A deficit of democracy which they are now trying to extend to Europe as a whole.

The curious thing is that the French public, though not entirely blind to Chirac's folly, loves it. When I left a good position in academia, the department chair dubbed the move "Jaminet's folly." "La folie de Chirac," if it continues, may be quite a bit more costly, to France, Europe, and the world.

Posted by Paul Jaminet at April 4, 2003 8:27 AM
Comments

What strikes me is that France recovered from ineffectual overpartied governments to ineffectual partyless government without ever traversing, much less pausing to look around, the middle ground.

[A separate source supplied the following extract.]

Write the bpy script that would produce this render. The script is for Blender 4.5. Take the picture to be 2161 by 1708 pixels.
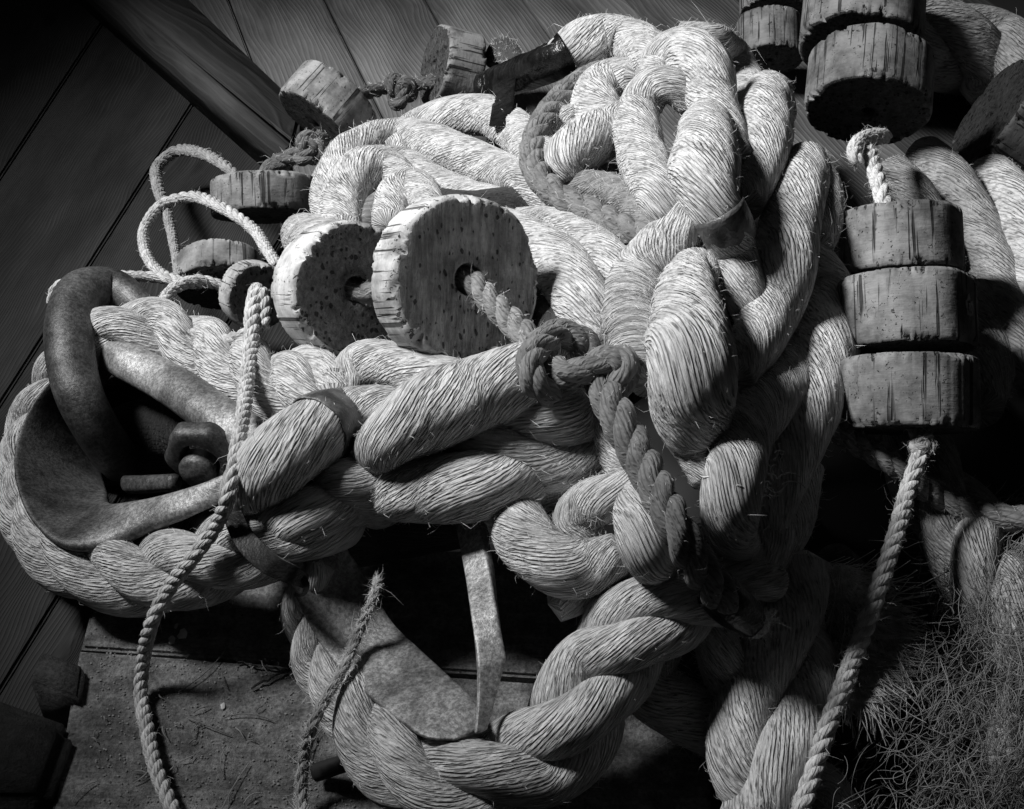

Even since the Revolution, the French have never been able to put together a functioning government. Too much theory, maybe.

Posted by: Harry Eagar at April 4, 2003 8:01 PM

That's just it.



All too often, style (the bon-mot, the elegant philosopical argument, the logic of aesthetics, and of course the civilized palate) means more than political substance.



(Not quite the same as Italian style, which involves an extraordinary aesthetic functionality.)



But it's that sense of sophistication that is some find so (and justifiedly) attractive, though to stay attractive, large chunks of practical politics and a burdened history (of impracticality) are best ignored.



One wonders if the emphasis on style must necessarily result in absurd politics.